FACIL s’oppose au Partenariat transpacifique
En réaction aux récents développements dans le dossier du Partenariat transpacifique, dont les négociations se sont déroulées presque essentiellement à huis clos, l’organisme à but non lucratif FACIL s’est prononcé ce matin contre celui-ci.
Le Canada s’apprêterait à abandonner le régime d’avis et avis, qui oblige notamment les FAI à relayer les avis de violation du droit d’auteur à leurs clients.
Dans son communiqué, l’organisme rappelle les dispositions du PTP à l’égard du droit d’auteur au pays, en ajoutant que selon des documents coulés par Wikileaks il y a quelques jours, le fait de contourner les dispositifs de verrous numériques (DRM) pourrait se voir criminalisé en vertu de cet accord.
«Ces mesures voulues par la grande industrie du divertissement mondialisé soi-disant pour “empêcher la copie non autorisée” sont complètement disproportionnées par rapport au but visé», mentionne FACIL.
Toujours selon l’organisme, le Canada s’apprêterait à abandonner le régime d’avis et avis, conçu pour minimiser les recours judiciaires et respecter la vie privée des individus en obligeant notamment les FAI à relayer les avis de violation présumée du droit d’auteur à leurs clients, afin de privilégier un système plus répressif.
Enfin, FACIL rappelle qu’il souhaite l’abrogation définitive de la Loi antiterroriste de 2015 (C-51), en invitant le gouvernement à adopter un plan de protection de vie privée comme celui proposé par OpenMedia en mai dernier.
La position des principaux partis politiques
Inutile de vous rappeler que les Canadiens sont appelés à voter le 19 octobre prochain. Bien qu’il ne soit pas présenté comme le plus important, le Partenariat transpacifique demeure un enjeu important de la campagne électorale fédérale actuelle.
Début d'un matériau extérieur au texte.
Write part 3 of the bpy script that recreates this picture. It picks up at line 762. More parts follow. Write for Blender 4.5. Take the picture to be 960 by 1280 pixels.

Sans surprise, le Parti Conservateur défend le PTP, en insistant sur le fait qu’il représente une source de croissance économique pour le Canada. Le Parti Libéral est plutôt indécis étant donné que les détails de l’accord n’ont toujours pas été dévoilés publiquement. Enfin, le NPD s’est prononcé farouchement contre l’adhésion du Canada au PTP.